═══ Entries supplied ═══
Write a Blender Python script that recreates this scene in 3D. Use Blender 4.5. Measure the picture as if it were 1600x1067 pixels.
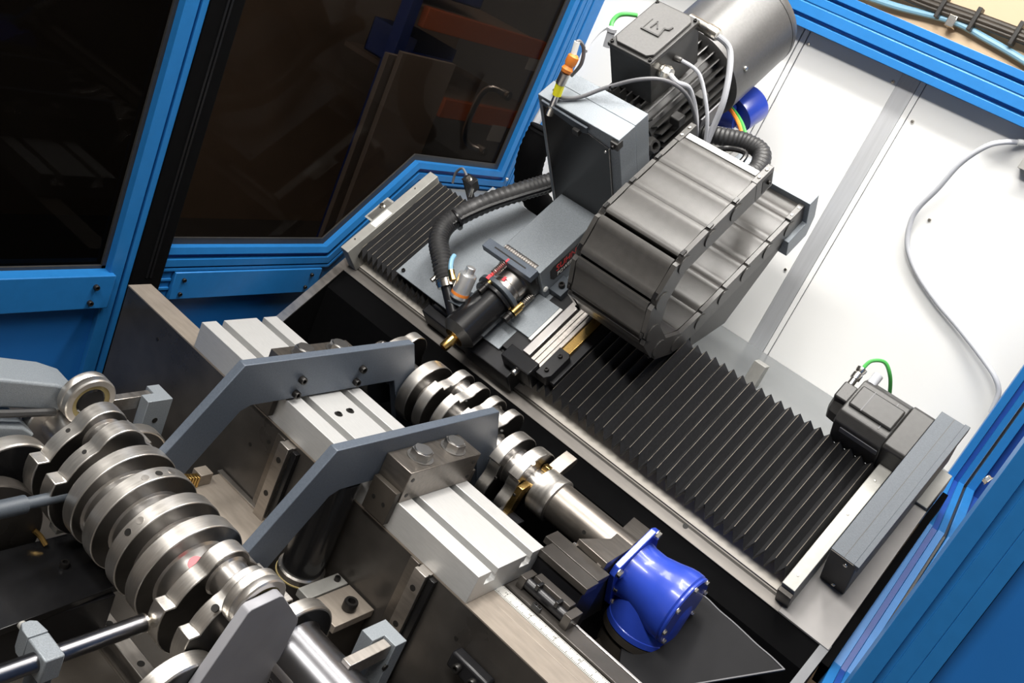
import bpy, bmesh, math, random
from mathutils import Vector, Matrix
random.seed(7)
R2 = math.sqrt(.5)
scene = bpy.context.scene
col = scene.collection
for o in list(bpy.data.objects): bpy.data.objects.remove(o, do_unlink=True)

# ------------------------------------------------------------------ camera
CAM = Vector((.4687, -1.0429, .7908))
AX = Vector((.71393244, .57837677, .39469074))       # camera right
AU = Vector((-.53298389, .08330032, .84201498))      # camera up
AF = Vector((-.45412404, .81150562, -.3677363))      # camera forward
FPX = 1519.615                                       # focal length in pixels of the 1600 wide frame
cd = bpy.data.cameras.new('camera'); cam = bpy.data.objects.new('camera', cd); col.objects.link(cam)
M = Matrix.Identity(4)
for i in range(3):
    M[i][0], M[i][1], M[i][2], M[i][3] = AX[i], AU[i], -AF[i], CAM[i]
cam.matrix_world = M
cd.sensor_width = 36; cd.lens = FPX/1600*36; cd.clip_start = .02; cd.clip_end = 60
scene.camera = cam

# ------------------------------------------------------------------ world and lamps
w = bpy.data.worlds.new('workshop_light'); scene.world = w; w.use_nodes = True
bg = w.node_tree.nodes['Background']; bg.inputs[0].default_value = (.94, .96, 1.0, 1); bg.inputs[1].default_value = .22
def lamp(name, loc, target, sx, sy, power, color=(1, .97, .92)):
    l = bpy.data.lights.new(name, 'AREA'); l.shape = 'RECTANGLE'; l.size = sx; l.size_y = sy; l.energy = power; l.color = color
    o = bpy.data.objects.new(name, l); col.objects.link(o); o.location = loc
    o.rotation_euler = (Vector(target)-Vector(loc)).to_track_quat('-Z', 'Y').to_euler()
    return o
lamp('machine_lamp', (.12, .60, 1.80), (.10, .95, .4), 1.3, .14, 21)
lamp('machine_lamp', (-.50, .28, 1.90), (-.42, .30, 0), 1.1, .14, 20)
lamp('overhead_light', (-.3, .05, 2.9), (-.3, .1, 0), 2.4, .30, 30)
lamp('overhead_light', (-.35, -1.7, 2.7), (-.25, -.1, 0), 2.4, .30, 90)
lamp('overhead_light', (-2.0, .6, 2.9), (-2.0, .8, 0), .2, 1.6, 26)  # added fill light to make the storage rack visible through the window
scene.view_settings.view_transform = 'Standard'; scene.view_settings.look = 'None'
scene.view_settings.exposure = 0.35; scene.view_settings.gamma = 1; scene.view_settings.use_curve_mapping = False

# ------------------------------------------------------------------ materials
MT = {}
def mat(name, c, rough=.5, metal=0., var=.06, vscale=60., bump=0., bscale=400., coat=0., stretch=None, rvar=0., spec=.5, emit=None):
    m = bpy.data.materials.new(name); m.use_nodes = True; nt = m.node_tree; b = nt.nodes['Principled BSDF']
    b.inputs['Roughness'].default_value = rough; b.inputs['Metallic'].default_value = metal
    b.inputs['Specular IOR Level'].default_value = spec
    if coat: b.inputs['Coat Weight'].default_value = coat; b.inputs['Coat Roughness'].default_value = .08
    tc = nt.nodes.new('ShaderNodeTexCoord'); mp = nt.nodes.new('ShaderNodeMapping'); nt.links.new(tc.outputs['Object'], mp.inputs[0])
    if stretch: mp.inputs['Scale'].default_value = stretch
    n = nt.nodes.new('ShaderNodeTexNoise'); n.inputs['Scale'].default_value = vscale; n.inputs['Detail'].default_value = 4
    nt.links.new(mp.outputs[0], n.inputs['Vector'])
    r = nt.nodes.new('ShaderNodeValToRGB'); e = r.color_ramp.elements
    e[0].position = .3; e[1].position = .7
    e[0].color = tuple(max(0, v*(1-var)) for v in c)+(1,); e[1].color = tuple(min(1, v*(1+var)) for v in c)+(1,)
    nt.links.new(n.outputs['Fac'], r.inputs[0]); nt.links.new(r.outputs[0], b.inputs['Base Color'])
    if rvar:
        mr = nt.nodes.new('ShaderNodeMapRange'); mr.inputs['To Min'].default_value = max(.02, rough-rvar); mr.inputs['To Max'].default_value = rough+rvar
        nt.links.new(n.outputs['Fac'], mr.inputs[0]); nt.links.new(mr.outputs[0], b.inputs['Roughness'])
    if bump:
        n2 = nt.nodes.new('ShaderNodeTexNoise'); n2.inputs['Scale'].default_value = bscale; n2.inputs['Detail'].default_value = 3
        nt.links.new(mp.outputs[0], n2.inputs['Vector'])
        bp = nt.nodes.new('ShaderNodeBump'); bp.inputs['Strength'].default_value = bump; bp.inputs['Distance'].default_value = .001
        nt.links.new(n2.outputs['Fac'], bp.inputs['Height']); nt.links.new(bp.outputs[0], b.inputs['Normal'])
    MT[name] = m
    return m
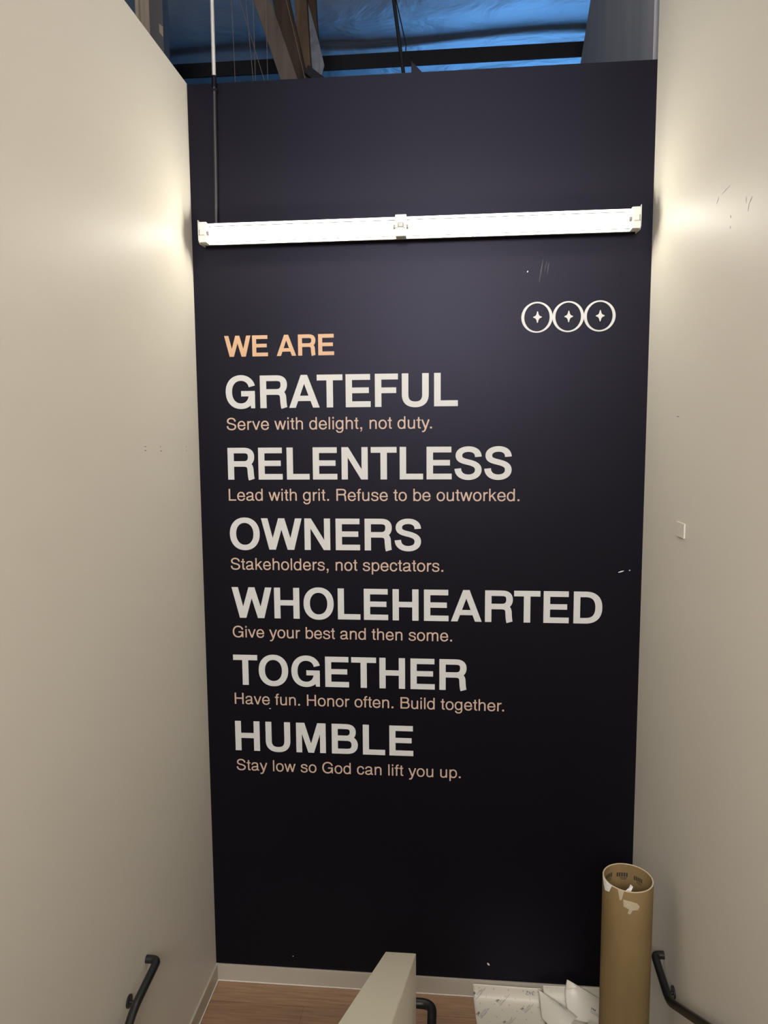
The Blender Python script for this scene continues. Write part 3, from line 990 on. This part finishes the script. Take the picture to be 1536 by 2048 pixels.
def logo_on(parent, surf, u, v, ang, LU, LV, sc=1.0, side=1):
    ca, sa = math.cos(ang), math.sin(ang)
    def at(a, b_):
        return u + (a * ca - b_ * sa) / LU, v - (a * sa + b_ * ca) / LV
    uu, vv = at(0, .016 * sc)
    print_on(parent, surf, M['ink'], 'printed_mark', '3M', 'b', uu, vv, ang, .016 * sc, LU, LV, side)
    print_on(parent, surf, M['faint'], 'printed_mark', 'Controltac', 'r', u, v, ang, .013 * sc, LU, LV, side)
    bm = bmesh.new()
    strip_on(bm, surf, u, v, ang, 0, .105 * sc, -.008 * sc, -.0055 * sc, LU, LV, side=side)
    strip_on(bm, surf, u, v, ang, 0, .065 * sc, -.0125 * sc, -.0105 * sc, LU, LV, side=side)
    obj('printed_mark', bm, M['faint'], parent)


# large flat sheet, its far edge curling up the baseboard
AX0, AX1 = 1.648, 2.070
prof = [(-.019, .092), (-.024, .045), (-.040, .012), (-.085, .004), (-.20, .004), (-.40, .003), (-.72, .003)]
PL = [0]
for a, c in zip(prof, prof[1:]):
    PL.append(PL[-1] + math.hypot(a[0] - c[0], a[1] - c[1]))
LVA = PL[-1]


def prof_at(s):
    n_ = len(prof)
    for i in range(n_ - 1):
        if s <= PL[i + 1] or i == n_ - 2:
            t = (s - PL[i]) / (PL[i + 1] - PL[i])
            p0, p1, p2, p3 = prof[max(0, i - 1)], prof[i], prof[i + 1], prof[min(n_ - 1, i + 2)]
            def cr(k):
                l1 = p2[k] - p1[k]
                m0 = .5 * (p2[k] - p0[k]) if i > 0 else l1
                m1 = .5 * (p3[k] - p1[k]) if i < n_ - 2 else l1
                m0 = m0 * .6; m1 = m1 * .6
                return (2 * t ** 3 - 3 * t ** 2 + 1) * p1[k] + (t ** 3 - 2 * t * t + t) * m0 + (-2 * t ** 3 + 3 * t * t) * p2[k] + (t ** 3 - t * t) * m1
            return cr(0), cr(1)


def surfA(u, v):
    s = v * LVA
    y_, z_ = prof_at(s)
    x_ = AX0 + (AX1 - AX0 - .012 * min(1, s / .12)) * u + .05 * v
    zz = z_ + .004 * math.sin(3 * u + 2 * v) * min(1, s / .1) * (1 if z_ < .02 else 0) + .018 * max(0, u - .75) ** 1.5
    return Vector((x_, y_ - .006 * u * (1 - v), max(.0028, zz)))


LUA = AX1 - AX0
A = sheet('release_liner_sheet', surfA, 24, 60, 'large flat printed backing sheet on the floor, leftmost of the papers', M['paper'])
for (u, v, sc) in ((.02, .115, 1), (.37, .155, 1), (.72, .215, 1), (.055, .295, 1), (.42, .36, 1), (.75, .45, 1), (.1, .5, 1), (.45, .6, 1), (.8, .7, 1)):
    logo_on(A, surfA, u, v, math.radians(48), LUA, LVA, .92)
bm = bmesh.new()
for j in range(11):
    for i in range(5):
        uu, vv = .09 + i * .215 + (.10 if j % 2 else 0), .03 + j * .062
        if uu < .97:
            strip_on(bm, surfA, uu, vv, 0, -.005, .005, -.0013, .0013, LUA, LVA)
            strip_on(bm, surfA, uu, vv, 0, -.0013, .0013, -.0055, .0055, LUA, LVA)
obj('printed_mark', bm, M['pale_ink'], A)
# pen number, upside down
print_on(A, surfA, M['blue_ink'], 'pen_number', '342', 'r', .905, .028, PI, .024, LUA, LVA, 1, .0009)

# backing sheet lying against the baseboard behind the curl
surfD = patch([[(2.078, -.021, .112), (2.15, -.021, .108), (2.30, -.020, .120), (2.47, -.020, .118)],
               [(2.084, -.030, .060), (2.16, -.035, .055), (2.30, -.032, .060), (2.47, -.030, .060)],
               [(2.085, -.050, .008), (2.18, -.060, .012), (2.32, -.055, .016), (2.48, -.045, .012)],
               [(2.10, -.24, .005), (2.20, -.26, .005), (2.34, -.25, .006), (2.49, -.24, .005)]])
D = sheet('release_liner_sheet', surfD, 24, 30, 'backing sheet propped against the baseboard, behind the curled pieces', M['paper'])
bm = bmesh.new()
for j in range(5):
    for i in range(5):
        uu, vv = .1 + i * .2 + (.08 if j % 2 else 0), .06 + j * .13
        if uu < .97:
            strip_on(bm, surfD, uu, vv, 0, -.004, .004, -.0012, .0012, .45, .32)
            strip_on(bm, surfD, uu, vv, 0, -.0012, .0012, -.0045, .0045, .45, .32)
obj('printed_mark', bm, M['pale_ink'], D)

# curled strip rolling over diagonally
surfB = patch([[(2.045, -.045, .104), (2.10, -.075, .092), (2.19, -.13, .075), (2.26, -.195, .062)],
               [(2.055, -.070, .085), (2.115, -.115, .105), (2.195, -.17, .100), (2.24, -.225, .085)],
               [(2.050, -.110, .045), (2.09, -.165, .080), (2.15, -.225, .085), (2.19, -.27, .075)],
               [(2.055, -.16, .012), (2.085, -.21, .020), (2.115, -.27, .020), (2.15, -.35, .020)]])
B = sheet('release_liner_sheet', surfB, 20, 20, 'curled backing strip rolling diagonally off the large flat sheet', M['paper_in'])
logo_on(B, surfB, .55, .15, math.radians(-10), .36, .20, .8)

# folded sheet with a raised corner
surfC = patch([[(2.222, -.030, .168), (2.262, -.045, .160), (2.34, -.055, .118), (2.45, -.06, .060)],
               [(2.205, -.045, .110), (2.262, -.075, .115), (2.35, -.09, .100), (2.46, -.10, .055)],
               [(2.195, -.085, .055), (2.262, -.115, .070), (2.36, -.14, .070), (2.47, -.16, .045)],
               [(2.225, -.155, .018), (2.29, -.19, .030), (2.39, -.21, .035), (2.48, -.23, .030)]])
Cc = sheet('release_liner_sheet', surfC, 20, 20, 'folded backing sheet with a raised corner above the baseboard', M['paper_in'])
logo_on(Cc, surfC, .58, .66, math.radians(-24), .25, .19, .75)
# flap folded back from the raised corner
surfF = patch([[(2.222, -.031, .169), (2.242, -.040, .166), (2.262, -.048, .160)],
               [(2.214, -.044, .140), (2.240, -.062, .150), (2.275, -.060, .150)],
               [(2.208, -.055, .122), (2.250, -.070, .142), (2.288, -.062, .148)]])
fl = bmesh.new()
gg = [[fl.verts.new(surfF(i / 8, j / 8)) for i in range(9)] for j in range(9)]
for j in range(8):
    for i in range(8):
        fl.faces.new((gg[j][i], gg[j][i + 1], gg[j + 1][i + 1], gg[j + 1][i]))
o = obj('flap', fl, M['paper_in'], Cc, smooth=True)
md = o.modifiers.new('thick', 'SOLIDIFY'); md.thickness = .0005

# crumpled piece at the front
def surfE(u, v):
    x_ = 2.285 + .175 * u + .02 * math.sin(7 * v)
    y_ = -.255 - .20 * v + .02 * math.sin(9 * u)
    z_ = .035 + .030 * abs(math.sin(5.2 * u + 1.3 * v)) + .022 * abs(math.sin(7.1 * v - 3.0 * u)) - .02 * v
    return Vector((x_, y_, z_))


sheet('release_liner_sheet', surfE, 18, 16, 'crumpled backing piece at the front, beside the cardboard tube', M['paper'])

# ------------------------------------------------------------------ above the walls
o = struct('trim_2', boxm(-6, 8, 3.0, 3.02, 6.992, 7.125, bevel=.003), M['steel_dark'], 'dark roof purlin crossing under the foil')
# wooden truss members
tr_ = thing('roof_truss', 'group of brown wooden roof braces meeting above the dark wall', 'roof brace', (.30, 1.5, 5.6))


def member(name, p0, p1, w, d, mat):
    """a board from p0 to p1, w wide across x, d deep in y"""
    p0 = Vector(p0); p1 = Vector(p1)
    dz = (p1 - p0).normalized()
    ey = Vector((0, 1, 0)); ex = ey.cross(dz).normalized(); ey = dz.cross(ex)
    bm = bmesh.new()
    vs_ = []
    for p in (p0, p1):
        for a, c in ((-1, -1), (1, -1), (1, 1), (-1, 1)):
            vs_.append(bm.verts.new(p + ex * (a * w / 2) + ey * (c * d / 2)))
    for f in ((0, 1, 2, 3), (7, 6, 5, 4), (0, 4, 5, 1), (1, 5, 6, 2), (2, 6, 7, 3), (3, 7, 4, 0)):
        bm.faces.new([vs_[i] for i in f])
    bmesh.ops.bevel(bm, geom=list(bm.edges), offset=.003, segments=1, affect='EDGES')
    return obj(name, bm, mat, tr_)


member('diagonal_brace', (.435, 1.5, 5.72), (-.022, 1.5, 7.05), .125, .05, M['wood'])
member('diagonal_brace', (.440, 1.62, 5.72), (.145, 1.62, 7.05), .13, .05, M['wood_dark'])
member('post', (.385, 1.70, 5.70), (.322, 1.70, 7.05), .095, .06, M['wood_brown'])
member('post', (.430, 1.80, 5.70), (.372, 1.80, 7.05), .11, .05, M['wood_dark'])
member('strut', (.44, 1.3, 6.17), (.70, 1.3, 5.97), .06, .05, M['steel_dark'])
obj('foil_flap', prismm([(.362, 6.90), (.372, 6.90), (.455, 6.60), (.50, 6.41), (.43, 6.20), (.40, 6.20), (.40, 6.42), (.385, 6.62)], 1, 1.735, 1.741), M['flap'], tr_)
obj('joint_plate', prismm([(.335, 5.85), (.46, 5.85), (.48, 6.12), (.46, 6.30), (.40, 6.28), (.355, 6.10)], 1, 1.65, 1.656), M['post'], tr_)

# hanging rod and small metal pieces on top of the wall
rd = thing('hanger_rod', 'black hanger rod slanting down in front of the purlin', 'rod', (1.19, 1.0, 5.9))
o = obj('rod', tubem([(1.025, 1.0, 7.05), (1.181, 1.0, 5.90)], .013, 14), M['steel_dark'], rd); shade_smooth_angle(o)
o = obj('side_cable', tubem([(1.110, 1.0, 6.50), (1.190, 1.0, 6.15), (1.183, 1.0, 6.02)], .004, 8), M['steel_dark'], rd)
o = obj('rod_nut', tubem([(1.175, 1.0, 5.955), (1.181, 1.0, 5.905)], .022, 6), M['galv'], rd)
o = obj('gusset_plate', prismm([(1.272, H - .03), (1.272, 5.612), (1.398, H - .01), (1.398, H - .03)], 1, .122, .128), M['dark'])
tag(o, 'dark triangular metal gusset sticking up over the dark wall', 'metal plate')
cl = []
for k, (x_, lab) in enumerate(((.012, 'small dark metal stub on the left end of the dark wall top'), (1.462, 'small dark metal stub right of the triangular gusset'))):
    bm = bmesh.new()
    box(bm, x_ - .011, x_ + .011, .122, .128, H - .08, H + .035)
    box(bm, x_ - .011, x_ + .011, .128, .165, H - .08, H - .074)
    o = obj('metal_clip', bm, M['steel_dark'])
    tag(o, lab, 'metal clip', 'metal stubs on the wall top')

# thin wires hanging from the roof
def at_px(px, py, Y):
    d = fwd * f_px + r2 * (px - 768) - u2 * (py - 1024)
    c = co.location
    return c + d * ((Y - c.y) / d.y)


def wire(P0, P1, lab):
    d = (P1 - P0).normalized()
    if abs(d.z) > .5:
        a = P0 + d * ((7.08 - P0.z) / d.z) if lab[1] else P0
        e = P1 + d * ((5.42 - P1.z) / d.z)
    else:
        a, e = P0, P1
    o = obj('hanging_wire', tubem([a, (a + e) / 2 + Vector((0.002, 0, 0)), e], .0018, 6), M['wire'])
    tag(o, lab[0], 'wire', 'thin wires hanging from the roof')


WIRES = [((.0300, 6.39), (.0420, 5.86), 'leftmost thin wire hanging straight down under the foil'),
         ((.125, 6.39), (.165, 5.86), 'thin wire just left of the big brown brace'),
         ((.170, 6.39), (.1745, 5.86), 'thin wire crossing the front of the big brown brace'),
         ((.085, 6.39), (.245, 5.86), 'slanting thin wire crossing the others left of the brace'),
         ((.250, 6.39), (.252, 5.86), 'thin wire right beside the lower end of the brace'),
         ((.395, 6.39), (.520, 5.86), 'slanting thin wire in front of the right brown post')]
for (a, c, lab) in WIRES:
    wy = .82 + .014 * WIRES.index((a, c, lab))
    wire(Vector((a[0], wy, a[1])), Vector((c[0], wy, c[1])), (lab, True))

# post and duct beyond the left wall
po = thing('steel_post', 'grey brown square post rising beyond the left wall top', 'post', (-.765, 1.56, ZL))
obj('shaft', boxm(-.818, -.712, 1.5, 1.62, ZL, 7.02, bevel=.003), M['post'], po)
o = obj('sticker', prismm([(-.742, 6.665), (-.7125, 6.640), (-.7125, 6.565), (-.742, 6.600)], 1, 1.4985, 1.5), M['beige'], po)
dk = thing('duct', 'ribbed beige vertical duct beyond the left wall beside the post', 'duct', (-.905, 1.64, ZL))
bm = bmesh.new()
prof = []
for k in range(48):
    a = 2 * PI * k / 48
    r_ = .078 + .006 * math.cos(8 * a)
    prof.append((-.905 + r_ * math.cos(a), 1.64 + r_ * math.sin(a)))
prism(bm, prof, 2, ZL, 7.0)
o = obj('duct_pipe', bm, M['beige'], dk); shade_smooth_angle(o)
═══
▸ **Short task**
Copy out each line of the data where the string "from" appears.

▸ **Reply**
from mathutils import Vector, Matrix
The Blender Python script for this scene continues. Write part 3, from line 990 on. This part finishes the script. Take the picture to be 1536 by 2048 pixels.
# flap folded back from the raised corner
    """a board from p0 to p1, w wide across x, d deep in y"""
# thin wires hanging from the roof
    tag(o, lab[0], 'wire', 'thin wires hanging from the roof')